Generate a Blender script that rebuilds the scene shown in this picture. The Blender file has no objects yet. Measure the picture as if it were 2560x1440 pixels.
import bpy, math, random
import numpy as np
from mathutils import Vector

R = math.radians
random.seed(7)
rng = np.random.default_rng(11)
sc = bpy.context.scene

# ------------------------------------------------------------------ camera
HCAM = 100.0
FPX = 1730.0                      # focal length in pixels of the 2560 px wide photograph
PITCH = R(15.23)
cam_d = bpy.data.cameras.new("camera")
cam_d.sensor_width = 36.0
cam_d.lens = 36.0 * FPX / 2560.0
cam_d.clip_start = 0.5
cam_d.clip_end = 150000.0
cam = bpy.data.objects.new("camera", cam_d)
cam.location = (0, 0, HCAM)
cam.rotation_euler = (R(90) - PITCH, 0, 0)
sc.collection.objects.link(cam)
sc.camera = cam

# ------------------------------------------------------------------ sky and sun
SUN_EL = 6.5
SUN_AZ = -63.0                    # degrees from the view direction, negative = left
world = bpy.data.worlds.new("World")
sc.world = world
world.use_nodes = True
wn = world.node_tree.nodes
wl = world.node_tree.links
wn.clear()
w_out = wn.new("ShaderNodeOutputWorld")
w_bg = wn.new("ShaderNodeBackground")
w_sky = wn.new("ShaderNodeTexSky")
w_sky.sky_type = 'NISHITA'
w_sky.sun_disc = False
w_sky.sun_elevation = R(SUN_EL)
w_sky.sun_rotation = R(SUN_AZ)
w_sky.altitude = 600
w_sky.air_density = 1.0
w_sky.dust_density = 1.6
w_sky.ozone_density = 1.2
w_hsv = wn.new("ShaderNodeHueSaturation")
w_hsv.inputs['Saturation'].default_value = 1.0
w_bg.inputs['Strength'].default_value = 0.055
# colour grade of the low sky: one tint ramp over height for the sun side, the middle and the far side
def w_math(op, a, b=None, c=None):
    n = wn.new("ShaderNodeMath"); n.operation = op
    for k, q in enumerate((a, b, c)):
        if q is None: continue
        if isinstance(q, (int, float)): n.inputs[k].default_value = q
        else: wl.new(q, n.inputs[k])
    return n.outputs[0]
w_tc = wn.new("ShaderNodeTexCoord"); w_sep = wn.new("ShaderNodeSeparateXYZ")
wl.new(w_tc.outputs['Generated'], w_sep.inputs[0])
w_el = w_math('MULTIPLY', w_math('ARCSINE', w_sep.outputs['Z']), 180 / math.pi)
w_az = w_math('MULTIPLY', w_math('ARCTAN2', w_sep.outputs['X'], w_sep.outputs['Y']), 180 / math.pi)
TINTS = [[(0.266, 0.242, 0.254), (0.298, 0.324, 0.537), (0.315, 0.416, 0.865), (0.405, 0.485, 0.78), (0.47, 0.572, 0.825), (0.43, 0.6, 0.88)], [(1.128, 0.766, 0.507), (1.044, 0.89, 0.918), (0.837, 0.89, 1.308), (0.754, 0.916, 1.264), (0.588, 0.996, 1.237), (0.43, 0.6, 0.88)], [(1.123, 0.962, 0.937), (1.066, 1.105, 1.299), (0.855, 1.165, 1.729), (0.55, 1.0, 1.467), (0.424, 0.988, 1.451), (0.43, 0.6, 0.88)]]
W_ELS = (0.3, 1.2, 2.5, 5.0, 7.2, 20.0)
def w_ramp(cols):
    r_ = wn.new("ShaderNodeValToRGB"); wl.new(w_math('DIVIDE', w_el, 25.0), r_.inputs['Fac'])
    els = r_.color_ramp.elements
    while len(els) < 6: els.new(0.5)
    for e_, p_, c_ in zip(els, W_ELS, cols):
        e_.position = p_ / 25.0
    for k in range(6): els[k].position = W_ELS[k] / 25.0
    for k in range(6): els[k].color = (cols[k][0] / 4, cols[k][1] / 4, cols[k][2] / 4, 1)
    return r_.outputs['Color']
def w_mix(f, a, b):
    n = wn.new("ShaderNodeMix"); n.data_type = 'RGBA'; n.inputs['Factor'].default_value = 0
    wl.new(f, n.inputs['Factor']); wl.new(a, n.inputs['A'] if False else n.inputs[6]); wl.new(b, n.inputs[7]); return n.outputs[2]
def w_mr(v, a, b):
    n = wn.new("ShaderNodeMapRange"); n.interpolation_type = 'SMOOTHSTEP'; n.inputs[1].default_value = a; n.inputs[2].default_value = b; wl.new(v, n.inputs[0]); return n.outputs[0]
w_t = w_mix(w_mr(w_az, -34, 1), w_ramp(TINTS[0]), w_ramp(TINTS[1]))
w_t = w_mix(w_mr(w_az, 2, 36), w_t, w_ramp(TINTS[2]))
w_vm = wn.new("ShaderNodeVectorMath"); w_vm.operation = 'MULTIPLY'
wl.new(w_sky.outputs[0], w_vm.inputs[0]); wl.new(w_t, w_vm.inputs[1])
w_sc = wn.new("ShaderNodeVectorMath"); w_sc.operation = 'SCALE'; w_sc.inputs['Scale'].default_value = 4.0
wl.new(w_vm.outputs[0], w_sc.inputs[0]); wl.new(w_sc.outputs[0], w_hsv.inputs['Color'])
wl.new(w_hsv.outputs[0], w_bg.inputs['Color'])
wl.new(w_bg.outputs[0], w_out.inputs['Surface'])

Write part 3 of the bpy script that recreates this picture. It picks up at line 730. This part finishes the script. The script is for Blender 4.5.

━━━━━━

Aim of the exercise
Your task is to quote, without any alteration, the lines running from the top of the records to the line that holds "sc = bpy.context.scene", both included.

Output for this exercise
Generate a Blender script that rebuilds the scene shown in this picture. The Blender file has no objects yet. Measure the picture as if it were 2560x1440 pixels.
import bpy, math, random
import numpy as np
from mathutils import Vector

R = math.radians
random.seed(7)
rng = np.random.default_rng(11)
sc = bpy.context.scene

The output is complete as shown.